İktidarı, re’s-i kârda olanları uyarıyorum: Hergeleleri, çapulcuları, dini imanı para olanları, vurguncuları etraflarından uzaklaştırsınlar. Onlara dayananların, onlara güvenenlerin akıbeti iyi olmaz. Bana inanmıyorlarsa tarihe baksınlar.

***

Ülkenin en büyük ve güçlü gazetelerine, tv kanallarına, dergilerine Müslümanlar sahip olmazsa, onlar esaret ve zilletten kurtulamaz.

***

Büyük Müslüman gazetenin günlük bayi satışı (abone, taşıma su tirajı değil) bir milyon olmalı.

Büyük Müslüman televizyonunu her gün beş milyon vatandaş takip etmeli.   

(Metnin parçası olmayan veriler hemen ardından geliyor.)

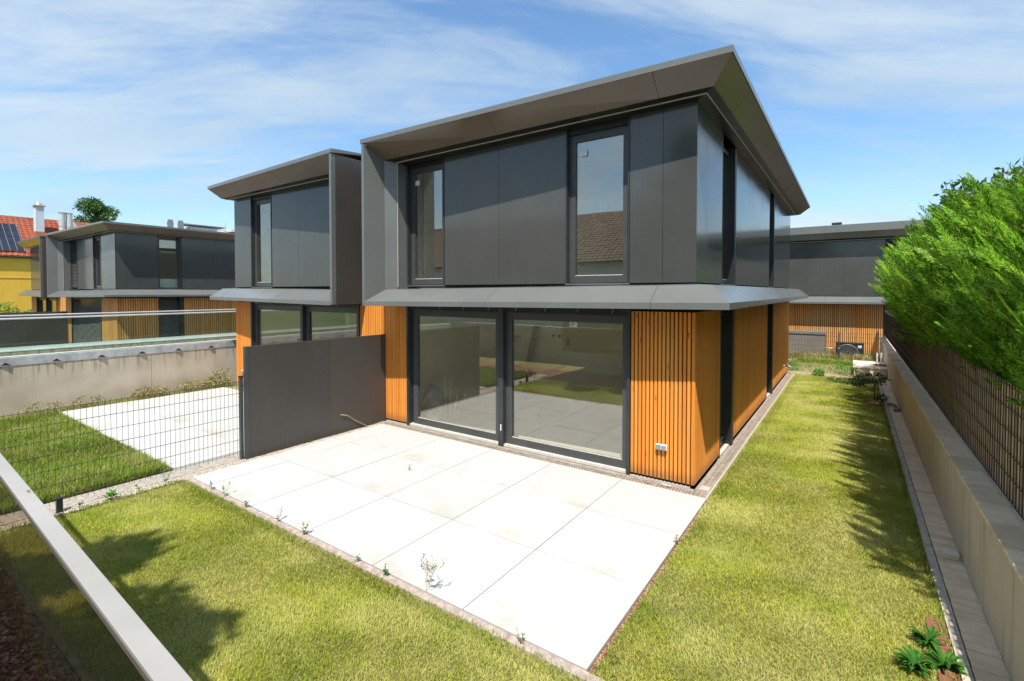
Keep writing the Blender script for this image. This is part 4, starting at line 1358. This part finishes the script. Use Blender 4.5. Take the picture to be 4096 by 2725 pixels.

Müslüman aylık derginin tirajı bir milyon olmalı.

***

Bu dediklerim Ümmet teşkilatı ile olur.

***

Müslümanların İmam’ı olan zat, emr ve tavsiye edecek, şu gazete okunsun...

***

SORU: İç barış ve toplumsal uzlaşı kuvvetleniyor mu, yoksa kamplaşma, kutuplaşma, çekişme, tepişme, çözülme mi var?

***

Anlayamıyorum, o kadın elbette kesinlikle fahişe değil ama niçin fahişe kıyafetiyle geziyor. Bunun sırrı nedir?

***

Franco’nun cesedi anıt-kabrinden çıkartıldı...

***

Gemiye uçağa zarar verecek deli dana çılgın agresif muhalefet yapanlara: Bu yaptığınız vatanseverliğe sığar mı?

***

Avrupa’nın en güçlü, istikrarlı iki devleti, İsviçre ve Norveç Avrupa Birliğine üye değil. İngiltere Birlikten ayrılmak için çırpınıyor. Bizdeki birileri, istenmediğimizi ve alınmayacağımızı bildikleri halde ille de AB’ye gireceğiz diye diretiyor.

***

Sadece turist sayısı bir şey ifade etmez. Ülkemize zengin, kaliteli turist çekmeliyiz. Beş milyon zengin turist, elli milyon züğürt turistten daha fazla para bırakır. Kelle sayısı hesaplarını bırakalım, paralı zengin ve kibar turist çekmeye bakalım.

***

Vicdanlardan Allah korkusu kalkarsa işte böyle olur. Ne mi olmuş? Manzaraya bakın.

***

Her gün en az bir kere tekrar edelim: Türkçe elden giderse Türkiye de elden çıkar. (Türkçeden kastım zengin edebî lisandır. Üç yüz kelimelik çarşı pazar iletişim dili değil.)

***

Üniversite mezunu ama mektubunda geleceğim yerine gelicem yazmış. Buna kim lise diploması vermiş.

***

Bundan yüz yirmi beş sene önce, kibar ve görgülü insanlar, büyüklerinden gelen bir mektuba “(....)  tarihli lütufnâme-i âlileri vasıl-ı dest-i âcizanem oldu” cümlesiyle başlarlardı.